Dovevano essere evitati gli incroci razziali per evitare la contaminazione e praticanti e i frutti di tali incroci dovevano essere eliminati attraverso l’eutanasia.
Segni di degenerazione erano anche l’urbanesimo e la plutocrazia fondati sulla cupidigia e il predominio ebraico, segnali che ormai il genio ariano non poteva più competere col suo solo lavoro onesto con la società giudaizzata.
De Lapouge proponeva come rimedio alla degenerazione razziale la società socialista che era l’unica in grado di poter prendere misure coercitive per impedire matrimoni sterili e imporre alle donne un regolare ritmo di gravidanze.
Il problema del calo demografico della popolazione francese era un segno, per de Lapouge, della sterilità degli ariani.

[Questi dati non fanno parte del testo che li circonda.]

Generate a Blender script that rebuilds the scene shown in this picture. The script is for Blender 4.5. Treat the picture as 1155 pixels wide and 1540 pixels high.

Anche l’eugenista inglese Karl Pearson, all’inizio del XX secolo, sosteneva che il socialismo potesse imporre l’eugenetica, una politica, cioè, che assicurasse la perpetuità della razza libera da infermità ereditarie e segni di degenerazione; peraltro una razza sana non avrebbe corso il pericolo della diminuzione di fecondità.
De Lapouge e con lui altri teorici della razza non erano distanti dalle posizioni dei loro contemporanei socialisti fabiani e in particolare Sidney e Beatrice Webb che pensavano che il declino della fecondità e il conseguente deterioramento della razza anglosassone fossero un pericolo per il socialismo poiché l’unica razza adatta a costituirlo sarebbe stata sopraffatta dai bastardi: socialismo ed eugenetica, così come socialismo e razza non erano concetti tra loro in conflitto.
De Lapouge esercitò un’influenza in Francia molto superiore a quella di Gobineau poiché fu il primo francese a riuscire a conciliare le teorie darwiniane con il razzismo.
Ma altri contributi erano pronti a venire dall’Inghilterra: nuove concezioni sulla selezione e la sopravvivenza ed il movimento eugenetico stavano preparando i loro contributi alle teorie razziste.